Matrix Charging simply throws that step out of the equation. A connector sits in the car’s underbody, a special pad on the parking spot. The car pulls in above it, a flexible element lowers on its own and creates a wired connection. This isn’t wireless induction but conductive charging with no manual cable: contact is made, yet the driver’s hand never touches it. The project is being called the world’s first use of automated charging in a bidirectional AC-V2G environment. It’s led by Nissan Technical Centre Europe with backing from the UK government.

And here’s where it gets interesting. Nissan and Easelink, together with Audi and Voyah, have joined forces in the Matrix Charging Interest Group to align the system’s technical parameters across brands and markets.

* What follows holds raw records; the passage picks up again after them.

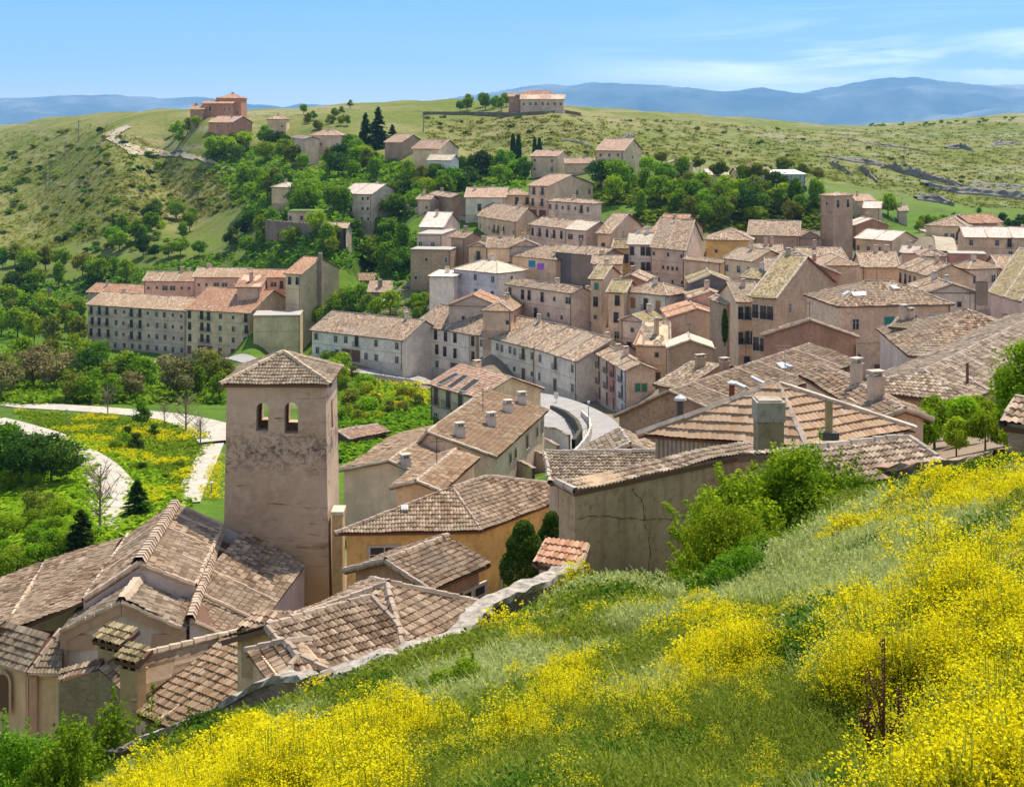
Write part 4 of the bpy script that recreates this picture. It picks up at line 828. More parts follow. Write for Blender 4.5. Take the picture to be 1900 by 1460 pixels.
skyl(h20, ((1570, 545), (1588, 547), (1600, 546), (1660, 534), (1622, 512)), 1.0, 1.0); skyl(h22, ((1372, 715), (1405, 706), (1450, 680), (1458, 678)), .6, 1.4); skyl(h70, ((751, 944), ), .4, .4)
def crackline(h, pts):
    c0, c1 = h['c'][0], h['c'][1]; L_ = (c1-c0).length; u_ = (c1-c0)/L_; n_ = Vector((u_.y, -u_.x)); P3 = []
    for px, py in pts:
        a = Vector(((px-CX)/F, K)); o_ = Vector((h['root'].location.x, h['root'].location.y)); w0 = c0+o_; den = a.x*u_.y-a.y*u_.x; t_ = (w0.x*u_.y-w0.y*u_.x)/den
        p = a*t_-o_+n_*.01; P3.append((p.x, p.y, -(py-HY)/F*t_-h['root'].location.z))
    P3 = [tuple(a+(b-a)*k/4+rng.uniform(-.03, .03)*(k > 0) for a, b in zip(p, q)) for p, q in zip(P3[:-1], P3[1:]) for k in range(4)]
    t = MB(); t.tube(P3, [.014+.008*math.sin(i*1.7) for i in range(len(P3))], 4); link('crack', t.mesh('crack', [simple('crack_dark', (.14, .10, .065), .95)]), h['root'])
crackline(hgw, ((1172,905),(1178,915),(1190,925),(1193,940),(1196,962),(1197,978),(1206,990),(1202,1003),(1207,1020),(1205,1035),(1203,1060),(1201,1090)))
crackline(hgw, ((1072,963),(1095,957),(1125,957),(1150,962),(1175,961),(1196,964),(1225,962),(1260,966)))
crackline(hgw, ((1335,875),(1338,895),(1341,915)))
t = MB(); c0, c1 = hrt['c'][0], hrt['c'][1]; u_ = (c1-c0).normalized(); n_ = Vector((u_.y, -u_.x)); L_ = (c1-c0).length
for i in range(int(L_/.2)):
    a = c0+u_*(i*.2); t.prism([a+n_*.08, a+u_*.09+n_*.08, a+u_*.14, a-u_*.05], hrt['zt']-3, hrt['zt']-.02)
link('metal_cladding', t.mesh('metal_cladding', [simple('corrugated_metal', (.42, .35, .27), .6, var=.2)]), hrt['root'])
# dark slots of the cream house, dormers of the white one
skyl(h68, ((832, 704), (850, 709), (872, 716)), 1.2, 3.0, simple('deep_shadow_slot', (.05, .035, .03), .9))
# ------------------------------------------------------------------ terrain
CP = [(950,1460,8.5),(1900,1460,6.5),(1500,1460,7.5),(450,1460,14),(1900,1200,10),(1900,1000,15),(1900,882,24),(1500,1200,12.5),(1500,1010,24),(1560,948,29),
 (1700,930,28),(1250,1200,17),(1250,1105,29),(1000,1152,30),(1000,1250,16),(900,1196,28),(950,1180,27),(800,1300,16.5),(620,1308,25.5),(620,1400,15.5),(450,1362,26),(300,1425,28),(150,1520,30),
 (950,1887,4),(1900,1750,4),(0,2300,5),(-300,1900,14),(2300,1500,6),(2300,1000,12),(2300,860,25),(0,1640,30),(-400,1600,36),(-400,1450,60),(1070,1096,31),(1150,1085,33),(750,1264,26.3),(700,1330,18),
 (1400,1150,17),(1700,1080,15),(2100,1700,3),(-300,3200,3),(950,2300,3),
 # village side behind the wall
 (100,1560,48),(500,1215,64),(300,1500,44),(600,1480,38),(760,1400,36),(900,1270,42),(980,1160,44),(1330,1090,41),(1500,960,36),(1700,880,42),(1870,830,46),(2100,800,46),
 (1130,1000,55),(1050,930,70),(1400,900,52),(1620,850,58),(1900,800,70),(2300,760,90),
 # valley at the left, park path, plaza
 (300,775,150),(60,760,155),(400,800,143),(400,870,118),(340,930,100),(200,900,108),(160,860,118),(250,860,120),(30,1050,88),(-200,1100,90),(-200,900,120),(-200,740,180),(120,985,92),(70,800,140),
 (100,700,190),(250,720,180),(400,730,175),(30,655,262),(250,672,262),(420,672,255),(560,668,235),(-300,650,280),(690,760,150),(680,820,122),(640,860,108),(800,790,128),(740,715,190),(640,700,205),
 (700,690,214),(850,700,200),(1000,738,178),(1060,752,172),(1110,800,150),(1130,830,140),(1080,840,138),(1040,790,150),(1020,850,120),(980,862,112),
 (100,560,330),(100,480,370),(300,480,345),(480,470,330),(100,400,430),(350,400,400),(100,300,520),(300,340,440),(480,350,380),(196,258,480),(330,292,440),(250,287,452),(250,315,425),(280,262,472),(320,250,480),(420,310,420),(480,328,400),
 (0,450,400),(-300,500,400),(-300,320,600),
 (560,250,440),(650,300,385),(700,330,350),(640,420,310),(560,440,310),(640,500,290),(740,440,290),(750,520,268),(690,580,250),(800,400,300),
 (860,320,365),(900,260,430),(870,230,470),(990,207,470),(1050,230,440),(1000,260,410),(1200,280,420),(1150,330,320),(1250,380,290),(1400,400,280),(1530,390,282),(1400,350,300),(1300,340,315),
 (1500,300,430),(1450,350,310),(1600,340,380),(1640,400,298),(1740,400,310),(1740,450,262),(1700,445,268),(1850,400,330),(1900,330,440),(1750,310,460),(1650,270,530),(1900,270,540),(2200,420,330),(2200,300,500),
 (1980,470,240)]
CREST = [(-500,256,700),(-200,246,680),(0,240,660),(100,230,600),(200,221,560),(320,214,500),(400,217,455),(480,212,500),(560,204,530),(640,197,540),(720,194,540),(790,194,520),(870,204,500),(960,203,480),(1050,206,480),(1100,210,500),(1200,212,560),(1300,218,610),(1400,223,660),(1500,232,720),(1570,235,760),(1640,230,740),(1740,225,720),(1900,216,700),(2100,210,700),(2500,205,700)]
for (x, y, d) in CREST:
    CP.append((x, y, d)); CP.append((x, y+9, d*1.35)); CP.append((x, 240, d*3)); 
for x in (-1200, -400, 400, 1000, 1600, 2300, 3000): CP += [(x, 236, 5000), (x, 233, 20000), (x, 231, 40000)]
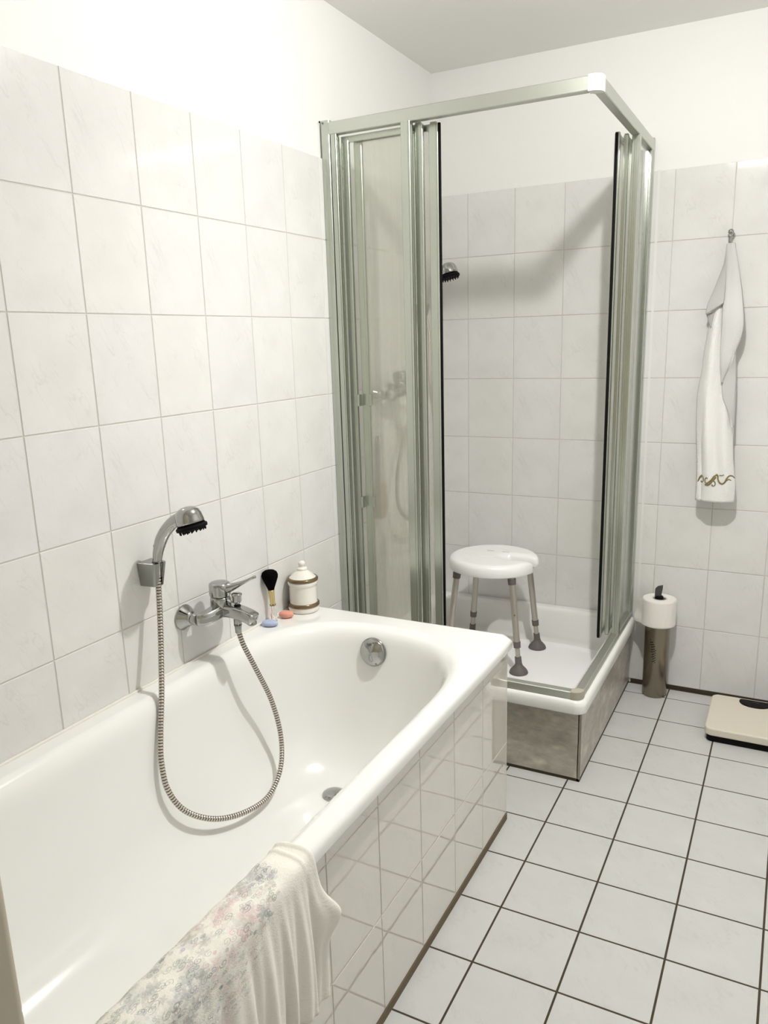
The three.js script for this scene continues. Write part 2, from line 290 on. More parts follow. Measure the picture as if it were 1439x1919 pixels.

Easelink founder Hermann Stockinger said the project’s know-how will feed directly into technical specifications — and may well become the foundation of a global standard.

Easelink’s technical director Gregor Eckhard added that V2G remains one of the pillars of the company’s long-term strategy. And if this kind of charging goes mainstream, a quiet revolution follows: the EV stops depending on its owner’s discipline. The car simply parks — and it’s already ready to work. Not just for the driver, but for the entire grid.